- **Exercise details**:
Print the entries below word for word; the pictures stay out of your copy.

Rows from a 3D scene dataset
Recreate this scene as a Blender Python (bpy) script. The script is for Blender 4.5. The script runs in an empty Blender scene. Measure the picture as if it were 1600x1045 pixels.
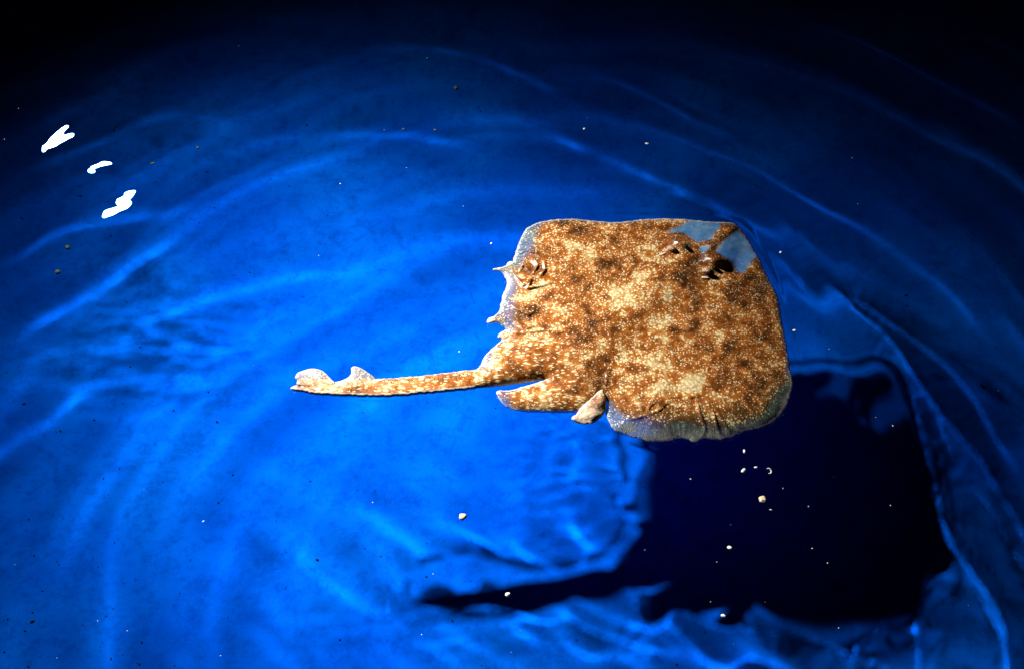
import bpy, bmesh, math, random
import numpy as np
from mathutils import Vector, Matrix
from mathutils.geometry import delaunay_2d_cdt

random.seed(7)
rng = np.random.default_rng(11)
S = bpy.context.scene
COL = S.collection

# ------------------------------------------------------------------ camera
TILT, DIST, LENS = math.radians(34), 1.5, 35.0
CAM = np.array([0, -DIST*math.sin(TILT), DIST*math.cos(TILT)])
cam = bpy.data.cameras.new('camera'); cam_o = bpy.data.objects.new('camera', cam); COL.objects.link(cam_o)
cam_o.location = CAM; cam_o.rotation_euler = (TILT, 0, 0)
cam.lens = LENS; cam.sensor_width = 36; cam.clip_start = .05; cam.clip_end = 200
S.camera = cam_o

# ------------------------------------------------------------------ sky (night: almost nothing)
w = bpy.data.worlds.new('World'); S.world = w; w.use_nodes = True
nt = w.node_tree
sky = nt.nodes.new('ShaderNodeTexSky'); sky.sky_type = 'NISHITA'; sky.sun_disc = False
sky.sun_elevation = math.radians(2); sky.sun_rotation = math.radians(-45)
nt.links.new(sky.outputs[0], nt.nodes['Background'].inputs[0])
nt.nodes['Background'].inputs[1].default_value = 0.0015

# ------------------------------------------------------------------ the one hard lamp over the tank
LAMP = np.array([-1.12, 1.02, .87])
ld = bpy.data.lights.new('strobe_lamp', 'SPOT'); lamp = bpy.data.objects.new('strobe_lamp', ld); COL.objects.link(lamp)
lamp.location = LAMP
AIM = Vector((.16, -.47, -.31))
lamp.rotation_euler = (AIM-Vector(LAMP)).to_track_quat('-Z', 'Y').to_euler()
ld.energy = 880; ld.color = (1, .97, .92); ld.shadow_soft_size = .044
ld.spot_size = math.radians(120); ld.spot_blend = .6
ld.cycles.is_caustics_light = True
# beam profile of the reflector: brightest on its axis, falling off smoothly
ld.use_nodes = True; lt = ld.node_tree; em = next(n for n in lt.nodes if n.type == 'EMISSION')
tc = lt.nodes.new('ShaderNodeTexCoord'); sx_ = lt.nodes.new('ShaderNodeSeparateXYZ'); lt.links.new(tc.outputs['Normal'], sx_.inputs[0])
def lm(op, a, b=0.0):
    d = lt.nodes.new('ShaderNodeMath'); d.operation = op
    for q, v in zip(d.inputs, (a, b)):
        if isinstance(v, (int, float)): q.default_value = v
        else: lt.links.new(v, q)
    return d.outputs[0]
ang = lm('ARCCOSINE', lm('ABSOLUTE', sx_.outputs['Z']))
lt.links.new(lm('EXPONENT', lm('MULTIPLY', lm('POWER', lm('DIVIDE', ang, .30), 2.0), -1.0)), em.inputs['Strength'])

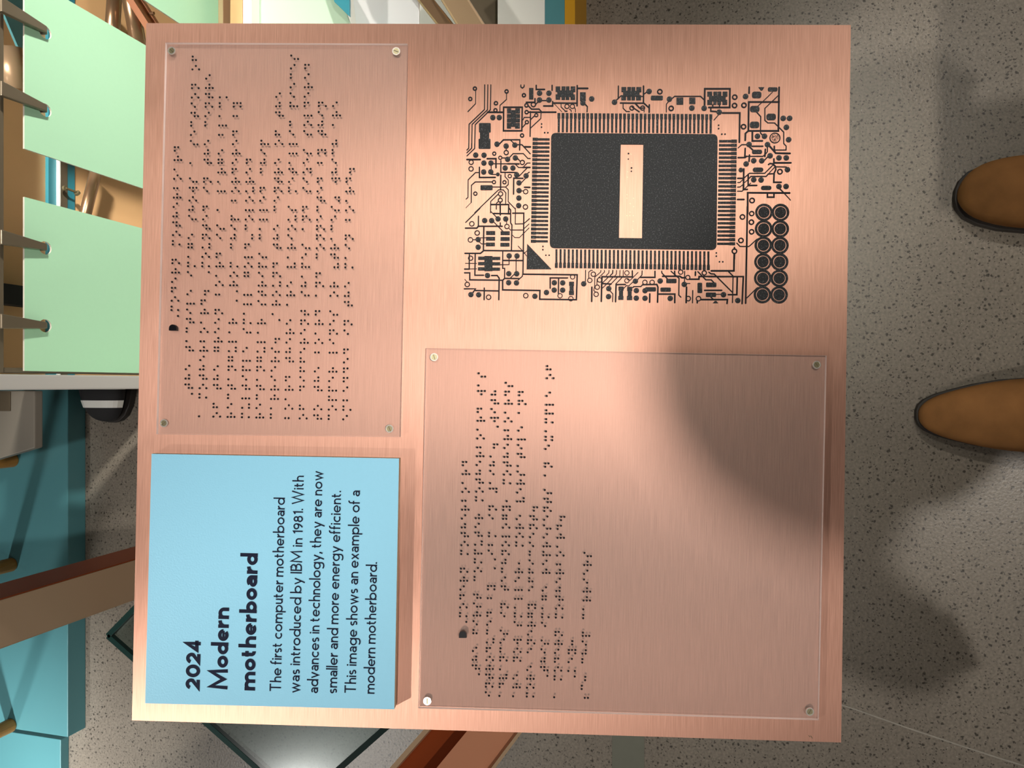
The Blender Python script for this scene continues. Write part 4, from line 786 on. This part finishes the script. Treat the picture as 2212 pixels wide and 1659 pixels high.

- **Output**:
Recreate this scene as a Blender Python (bpy) script. The script is for Blender 4.5. The script runs in an empty Blender scene. Measure the picture as if it were 1600x1045 pixels.
import bpy, bmesh, math, random
import numpy as np
from mathutils import Vector, Matrix
from mathutils.geometry import delaunay_2d_cdt

random.seed(7)
rng = np.random.default_rng(11)
S = bpy.context.scene
COL = S.collection

# ------------------------------------------------------------------ camera
TILT, DIST, LENS = math.radians(34), 1.5, 35.0
CAM = np.array([0, -DIST*math.sin(TILT), DIST*math.cos(TILT)])
cam = bpy.data.cameras.new('camera'); cam_o = bpy.data.objects.new('camera', cam); COL.objects.link(cam_o)
cam_o.location = CAM; cam_o.rotation_euler = (TILT, 0, 0)
cam.lens = LENS; cam.sensor_width = 36; cam.clip_start = .05; cam.clip_end = 200
S.camera = cam_o

# ------------------------------------------------------------------ sky (night: almost nothing)
w = bpy.data.worlds.new('World'); S.world = w; w.use_nodes = True
nt = w.node_tree
sky = nt.nodes.new('ShaderNodeTexSky'); sky.sky_type = 'NISHITA'; sky.sun_disc = False
sky.sun_elevation = math.radians(2); sky.sun_rotation = math.radians(-45)
nt.links.new(sky.outputs[0], nt.nodes['Background'].inputs[0])
nt.nodes['Background'].inputs[1].default_value = 0.0015

# ------------------------------------------------------------------ the one hard lamp over the tank
LAMP = np.array([-1.12, 1.02, .87])
ld = bpy.data.lights.new('strobe_lamp', 'SPOT'); lamp = bpy.data.objects.new('strobe_lamp', ld); COL.objects.link(lamp)
lamp.location = LAMP
AIM = Vector((.16, -.47, -.31))
lamp.rotation_euler = (AIM-Vector(LAMP)).to_track_quat('-Z', 'Y').to_euler()
ld.energy = 880; ld.color = (1, .97, .92); ld.shadow_soft_size = .044
ld.spot_size = math.radians(120); ld.spot_blend = .6
ld.cycles.is_caustics_light = True
# beam profile of the reflector: brightest on its axis, falling off smoothly
ld.use_nodes = True; lt = ld.node_tree; em = next(n for n in lt.nodes if n.type == 'EMISSION')
tc = lt.nodes.new('ShaderNodeTexCoord'); sx_ = lt.nodes.new('ShaderNodeSeparateXYZ'); lt.links.new(tc.outputs['Normal'], sx_.inputs[0])
def lm(op, a, b=0.0):
    d = lt.nodes.new('ShaderNodeMath'); d.operation = op
    for q, v in zip(d.inputs, (a, b)):
        if isinstance(v, (int, float)): q.default_value = v
        else: lt.links.new(v, q)
    return d.outputs[0]
ang = lm('ARCCOSINE', lm('ABSOLUTE', sx_.outputs['Z']))
lt.links.new(lm('EXPONENT', lm('MULTIPLY', lm('POWER', lm('DIVIDE', ang, .30), 2.0), -1.0)), em.inputs['Strength'])

The Blender Python script for this scene continues. Write part 4, from line 786 on. This part finishes the script. Treat the picture as 2212 pixels wide and 1659 pixels high.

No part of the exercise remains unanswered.